Há a possibilidade de que a nova lei (412/2022) seja aprovada até o início da próxima Convenção do Clima, a ser realizada em dezembro, em Belém, no Pará. O projeto em questão determina regras para o mercado regulado de carbono brasileiro, com normas para todos os setores, menos para o agronegócio.
Na prática, depois de aprovada, a nova lei determinará que pessoas físicas ou jurídicas que emitam é 10 mil toneladas de gás carbônico equivalente por ano (tCO2e) deverão reportar as suas emissões, com a obrigação de fazer um inventário de emissão de carbono.
Os emissores acima de 25 mil toneladas/ano vão ter que fazer uma conciliação periódica, comprando cotas de quem conseguiu se manter abaixo dessa meta, até mesmo de empresas de outros setores.
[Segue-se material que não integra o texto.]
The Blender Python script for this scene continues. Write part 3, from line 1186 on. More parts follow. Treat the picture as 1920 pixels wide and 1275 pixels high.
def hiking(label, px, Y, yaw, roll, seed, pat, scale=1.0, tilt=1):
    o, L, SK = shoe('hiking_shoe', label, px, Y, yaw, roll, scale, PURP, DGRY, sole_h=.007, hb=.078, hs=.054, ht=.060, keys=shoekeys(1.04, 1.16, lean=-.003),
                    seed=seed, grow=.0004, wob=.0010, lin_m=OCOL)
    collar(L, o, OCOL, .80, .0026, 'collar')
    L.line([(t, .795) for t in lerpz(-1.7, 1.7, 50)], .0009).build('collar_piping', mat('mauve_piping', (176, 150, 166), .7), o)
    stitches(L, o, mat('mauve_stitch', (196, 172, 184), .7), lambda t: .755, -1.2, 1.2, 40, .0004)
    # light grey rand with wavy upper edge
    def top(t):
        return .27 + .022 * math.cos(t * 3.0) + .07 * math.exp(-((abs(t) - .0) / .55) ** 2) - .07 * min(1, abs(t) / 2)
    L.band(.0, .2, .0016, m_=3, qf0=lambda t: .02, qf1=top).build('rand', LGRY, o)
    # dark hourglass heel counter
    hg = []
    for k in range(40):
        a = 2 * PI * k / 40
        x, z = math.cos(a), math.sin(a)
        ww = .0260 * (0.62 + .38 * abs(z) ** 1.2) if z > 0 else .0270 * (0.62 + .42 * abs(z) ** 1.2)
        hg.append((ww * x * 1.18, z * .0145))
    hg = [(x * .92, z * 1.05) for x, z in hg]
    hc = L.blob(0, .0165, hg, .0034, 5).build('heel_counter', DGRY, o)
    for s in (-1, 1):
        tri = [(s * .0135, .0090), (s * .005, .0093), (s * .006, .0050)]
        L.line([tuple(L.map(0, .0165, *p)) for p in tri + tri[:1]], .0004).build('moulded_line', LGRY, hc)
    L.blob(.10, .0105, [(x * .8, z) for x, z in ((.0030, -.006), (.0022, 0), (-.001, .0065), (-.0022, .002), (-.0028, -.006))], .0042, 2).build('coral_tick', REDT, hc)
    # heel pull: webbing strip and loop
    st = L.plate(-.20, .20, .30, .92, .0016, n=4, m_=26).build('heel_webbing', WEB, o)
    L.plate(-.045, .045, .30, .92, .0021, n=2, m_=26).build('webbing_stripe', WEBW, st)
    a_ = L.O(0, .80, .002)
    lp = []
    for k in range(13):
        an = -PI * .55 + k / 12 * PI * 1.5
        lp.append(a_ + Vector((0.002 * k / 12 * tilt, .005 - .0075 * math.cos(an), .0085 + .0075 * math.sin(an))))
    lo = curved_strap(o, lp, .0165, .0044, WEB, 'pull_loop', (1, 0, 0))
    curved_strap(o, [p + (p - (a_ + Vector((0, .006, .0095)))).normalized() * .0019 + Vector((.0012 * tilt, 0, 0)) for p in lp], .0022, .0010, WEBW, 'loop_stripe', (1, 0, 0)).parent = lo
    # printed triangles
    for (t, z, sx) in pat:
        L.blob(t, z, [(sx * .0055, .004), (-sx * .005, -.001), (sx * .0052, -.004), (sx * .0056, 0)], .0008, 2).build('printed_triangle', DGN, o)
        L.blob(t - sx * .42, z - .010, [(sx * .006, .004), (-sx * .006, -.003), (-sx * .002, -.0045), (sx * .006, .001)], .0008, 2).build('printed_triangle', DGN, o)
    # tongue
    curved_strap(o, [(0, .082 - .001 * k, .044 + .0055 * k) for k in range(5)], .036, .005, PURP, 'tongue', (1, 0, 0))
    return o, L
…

Aqueles que conseguirem gerar cotas, créditos dentro desse mercado, vão poder vender esse excedente, não só aqui dentro do Brasil, mas fora também.
Para Fabiane Tessari, o setor da construção pesada terá ganhos, pois a redução das emissões vai significar diretamente a redução dos custos operacionais. A realidade de que o mercado será regulado, e que surgirão essas obrigações, pode ser enxergada como uma oportunidade para que aqueles que estão atentos em reduzir as suas emissões possam perseguir a meta de diminuir mais do que a norma exige e, com isso, ter um crédito para vender e transformar em receita adicional.
Ainda não estão definidos quais serão os níveis de cota específicos para cada setor industrial. O projeto de lei em tramitação, após aprovado, dá um prazo de dois anos para as adequações e definições das metas setoriais.
Inventário de Emissões
A primeira obrigação para o novo cenário do mercado de carbono é a realização de um inventário de emissões. Ele é formulado por meio de ferramenta internacional já existente, o Protocolo GHG (Greenhouse Gas Protocol ), compatível com as regras do sistema ISO. O GHG realiza as medições por meio de 6 sistemas de protocolos que envolvem as filiais e a participação societária, a definição das emissões diretas e indiretas, seleção da metodologia, coleta de dados, cálculo das emissões e formalização de relatório.
Outro importante aliado na identificação das emissões de gás carbônico é o Sistema de Informação do Desempenho Ambiental da Construção – SIDAC, que está criando uma base de dados nacionais que poderão ser usados nos relatórios ambientais da construção. O sistema é mantido por instituições acadêmicas e entidades ligadas ao setor da construção e pelo poder público.
O SIDAC permite identificar o impacto ambiental do uso de produtos, comparar opções, auxiliar na tomada de decisões sob o ponto de vista ambiental avaliar indicadores ambientais e divulgar os resultados para a sociedade.